Mad markets and financial mayhem

Trumphoria has taken North American stock markets back to the brink over the past few months.  This chart of the Canadian TSX since 2007, shows the wild ride and stagnate decade that has plagued Canadian stocks and the mutual funds, asset managers, pensions and ETFs that are designed to track it top to bottom, over and over again.
TSX back to the brink
Meanwhile capital deficits have compounded throughout and Main Street is left with woefully insufficient savings. The next cyclical bear market will make this painfully apparent even to those who are currently banking on permanently high plateaus holding indefinitely.  Go ahead and ask your advisor or manager when they will sell equity holdings to protect capital from cyclical (and secular) mean reversion? (Spoiler alert:  the answer is never!)  Getting customers to buy, hold and hope, is the finance sector’s business model.  It’s all about keeping a constant distribution channel open to receive products and drive profits for the industry.

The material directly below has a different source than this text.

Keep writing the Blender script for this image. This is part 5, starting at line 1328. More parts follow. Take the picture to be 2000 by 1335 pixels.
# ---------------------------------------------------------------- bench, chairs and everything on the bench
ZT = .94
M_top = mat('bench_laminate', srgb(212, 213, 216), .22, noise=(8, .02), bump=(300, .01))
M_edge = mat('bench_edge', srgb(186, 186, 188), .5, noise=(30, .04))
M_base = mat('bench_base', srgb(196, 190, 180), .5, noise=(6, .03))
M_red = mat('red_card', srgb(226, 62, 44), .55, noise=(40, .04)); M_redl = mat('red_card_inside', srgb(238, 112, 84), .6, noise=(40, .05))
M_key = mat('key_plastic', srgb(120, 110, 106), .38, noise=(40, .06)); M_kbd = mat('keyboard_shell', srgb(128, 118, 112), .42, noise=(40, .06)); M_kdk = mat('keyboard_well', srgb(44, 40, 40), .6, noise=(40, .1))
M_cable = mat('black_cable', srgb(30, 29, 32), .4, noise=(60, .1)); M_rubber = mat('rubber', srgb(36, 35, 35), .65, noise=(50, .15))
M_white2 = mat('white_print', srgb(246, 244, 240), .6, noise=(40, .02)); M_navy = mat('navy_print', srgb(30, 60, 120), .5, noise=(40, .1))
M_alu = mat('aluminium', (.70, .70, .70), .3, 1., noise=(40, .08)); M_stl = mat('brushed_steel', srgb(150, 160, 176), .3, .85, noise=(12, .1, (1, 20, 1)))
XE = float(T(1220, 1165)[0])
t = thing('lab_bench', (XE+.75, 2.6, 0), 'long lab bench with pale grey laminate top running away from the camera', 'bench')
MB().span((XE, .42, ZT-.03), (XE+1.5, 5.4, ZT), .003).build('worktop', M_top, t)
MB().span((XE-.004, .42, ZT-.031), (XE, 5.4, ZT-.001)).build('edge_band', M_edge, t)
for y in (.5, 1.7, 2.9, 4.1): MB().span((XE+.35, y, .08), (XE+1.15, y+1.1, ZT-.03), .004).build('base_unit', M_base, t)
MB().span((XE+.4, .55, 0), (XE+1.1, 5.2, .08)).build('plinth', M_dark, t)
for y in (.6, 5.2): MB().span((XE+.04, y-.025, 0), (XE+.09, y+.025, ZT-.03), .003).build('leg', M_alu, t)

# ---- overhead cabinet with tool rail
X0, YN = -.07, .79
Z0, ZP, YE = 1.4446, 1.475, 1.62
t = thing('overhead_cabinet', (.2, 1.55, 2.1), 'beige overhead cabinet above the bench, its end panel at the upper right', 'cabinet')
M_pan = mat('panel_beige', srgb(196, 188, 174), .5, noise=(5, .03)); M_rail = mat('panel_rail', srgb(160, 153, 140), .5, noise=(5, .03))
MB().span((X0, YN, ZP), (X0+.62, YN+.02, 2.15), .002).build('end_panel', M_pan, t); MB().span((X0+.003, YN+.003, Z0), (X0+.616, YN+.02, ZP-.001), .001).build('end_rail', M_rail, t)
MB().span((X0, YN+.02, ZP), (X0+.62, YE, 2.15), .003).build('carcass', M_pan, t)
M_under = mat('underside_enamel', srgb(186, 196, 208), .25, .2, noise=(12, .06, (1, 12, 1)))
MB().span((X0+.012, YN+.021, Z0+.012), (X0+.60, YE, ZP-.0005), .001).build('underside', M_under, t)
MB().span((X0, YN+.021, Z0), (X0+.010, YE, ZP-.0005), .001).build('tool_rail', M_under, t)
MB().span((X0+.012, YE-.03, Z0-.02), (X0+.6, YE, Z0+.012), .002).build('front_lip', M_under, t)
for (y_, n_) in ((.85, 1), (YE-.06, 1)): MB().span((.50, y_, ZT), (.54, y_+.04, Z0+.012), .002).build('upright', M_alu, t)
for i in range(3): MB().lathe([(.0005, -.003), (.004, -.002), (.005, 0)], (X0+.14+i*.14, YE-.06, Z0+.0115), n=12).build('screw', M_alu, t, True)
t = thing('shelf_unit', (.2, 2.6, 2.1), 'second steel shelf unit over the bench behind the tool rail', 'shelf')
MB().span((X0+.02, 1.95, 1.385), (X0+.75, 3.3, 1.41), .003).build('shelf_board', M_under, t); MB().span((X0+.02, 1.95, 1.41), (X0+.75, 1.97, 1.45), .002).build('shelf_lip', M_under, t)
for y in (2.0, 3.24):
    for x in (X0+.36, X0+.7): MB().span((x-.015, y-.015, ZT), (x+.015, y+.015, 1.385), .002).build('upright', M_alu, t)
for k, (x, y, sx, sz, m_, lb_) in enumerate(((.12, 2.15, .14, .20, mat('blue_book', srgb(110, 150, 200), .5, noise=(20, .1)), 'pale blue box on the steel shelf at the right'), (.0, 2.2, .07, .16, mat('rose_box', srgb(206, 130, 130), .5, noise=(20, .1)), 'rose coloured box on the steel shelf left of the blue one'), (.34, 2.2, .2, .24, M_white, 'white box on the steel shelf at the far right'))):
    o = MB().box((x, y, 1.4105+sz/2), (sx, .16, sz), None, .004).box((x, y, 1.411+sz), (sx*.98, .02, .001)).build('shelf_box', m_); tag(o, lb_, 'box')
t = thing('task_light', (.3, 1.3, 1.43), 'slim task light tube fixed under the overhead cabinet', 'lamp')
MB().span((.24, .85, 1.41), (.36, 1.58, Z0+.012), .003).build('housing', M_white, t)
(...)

Below is my partner Cory Venable’s chart of the Dow since 1997.  The next (and hopefully final) secular bottom test is yet to come. We must not let higher price levels obfuscate the secular trend.  Secular cycles are not defined by price, but by asset valuations that move from historic peaks to below historic average ‘troughs’ by the end.  Today stocks remain near all-time secular high valuations, and this is the most important marker to note.